Vedi APOLLO del Belvedere dell'anno: 1958 - 1994
APOLLO del Belvedere
Statua trovata, secondo quanto dice Pirro Ligorio, ad Anzio, alla fine del XV secolo; custodita dapprima nel giardino del palazzo del cardinale Giuliano della Rovere, presso S. Pietro in Vincoli fu poi, quando questi divenne papa col nome di Giulio II, trasportata al Belvedere del Vaticano, ove si trova tuttora. Fu restaurata dal Montorsoli, che ne integrò le parti mancanti (mano sinistra, avambraccio destro, parte superiore del puntello e varie parti del panneggio e delle gambe). Per circa quattro secoli rappresentò una delle statue più famose ed ammirate dell'antichità: Winckelmann vi vide incarnato "il più alto ideale dell'arte fra tutte le opere antiche", e rilevava, nella mancanza di vene e di tendini, il segno di uno spirito divino. Oggi, alla luce di un esame critico e filologico, si palesa come copia romana, piuttosto fredda e classicista (I-II sec. d. C.), di un'opera greca. Un certo purismo accademico ha fatto ritenere ai più che l'originale fosse nato nel clima dell'atticismo, onde l'attribuzione vagamente documentata e del tutto ipotetica a Leochares (v.). Il Bianchi Bandinelli, basandosi soprattutto sull'analisi stilistica di una replica della testa, conservata a Basilea, già nella Collezione Steinhauser e ora nella Kunstsammlung, di netto gusto ellenistico, ha proposto per l'A. una datazione in età ellenistica.
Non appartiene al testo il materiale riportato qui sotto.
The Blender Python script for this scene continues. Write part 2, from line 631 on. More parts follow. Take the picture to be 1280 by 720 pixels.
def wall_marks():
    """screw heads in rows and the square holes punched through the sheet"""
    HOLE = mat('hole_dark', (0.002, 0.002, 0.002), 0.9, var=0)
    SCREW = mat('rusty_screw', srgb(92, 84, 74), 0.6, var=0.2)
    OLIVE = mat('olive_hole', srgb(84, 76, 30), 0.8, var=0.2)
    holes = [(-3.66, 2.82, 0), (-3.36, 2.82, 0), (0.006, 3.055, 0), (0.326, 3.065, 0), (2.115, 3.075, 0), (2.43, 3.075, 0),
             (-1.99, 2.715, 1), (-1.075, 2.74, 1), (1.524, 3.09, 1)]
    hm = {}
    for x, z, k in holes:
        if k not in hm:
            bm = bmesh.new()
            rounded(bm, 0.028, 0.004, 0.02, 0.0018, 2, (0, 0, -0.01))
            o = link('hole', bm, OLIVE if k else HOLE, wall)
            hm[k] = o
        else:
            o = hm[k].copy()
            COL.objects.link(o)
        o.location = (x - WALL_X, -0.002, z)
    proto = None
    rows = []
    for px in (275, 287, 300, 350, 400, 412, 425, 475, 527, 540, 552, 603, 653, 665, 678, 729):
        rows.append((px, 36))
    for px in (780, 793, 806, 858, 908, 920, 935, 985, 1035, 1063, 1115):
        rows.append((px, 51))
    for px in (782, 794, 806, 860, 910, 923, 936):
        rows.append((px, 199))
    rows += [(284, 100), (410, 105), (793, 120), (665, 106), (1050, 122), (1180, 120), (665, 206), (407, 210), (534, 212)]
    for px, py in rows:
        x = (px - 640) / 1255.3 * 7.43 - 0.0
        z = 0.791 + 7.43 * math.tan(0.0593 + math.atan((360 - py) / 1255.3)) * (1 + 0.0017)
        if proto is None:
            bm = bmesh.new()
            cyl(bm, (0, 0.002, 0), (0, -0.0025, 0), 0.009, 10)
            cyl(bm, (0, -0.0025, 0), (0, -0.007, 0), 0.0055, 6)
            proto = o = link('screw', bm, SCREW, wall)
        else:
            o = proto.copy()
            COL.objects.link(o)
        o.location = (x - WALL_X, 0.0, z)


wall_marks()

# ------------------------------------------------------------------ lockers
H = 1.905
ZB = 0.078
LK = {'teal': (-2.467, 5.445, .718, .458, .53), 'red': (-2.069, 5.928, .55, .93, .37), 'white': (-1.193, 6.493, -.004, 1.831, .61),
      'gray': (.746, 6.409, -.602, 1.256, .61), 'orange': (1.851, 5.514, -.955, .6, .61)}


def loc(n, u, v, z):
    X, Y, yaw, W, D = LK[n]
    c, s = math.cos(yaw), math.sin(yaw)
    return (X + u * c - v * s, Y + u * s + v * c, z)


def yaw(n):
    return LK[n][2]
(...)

Una piccola copia non rifinita è nel museo di Arezzo.
Si è supposto che l'A. fosse stato concepito in contrapposizione all'Artemide di Versailles (Louvre).
Bibl: Helbig, I2, 157; R. Bianchi Bandinelli, A. del B., in La Critica d'Arte, I2, 1935, 3-9; M. Bieber, The Sculpture of Hellenistic Age, New York 1955, p. 63 (ivi bibl. precedente).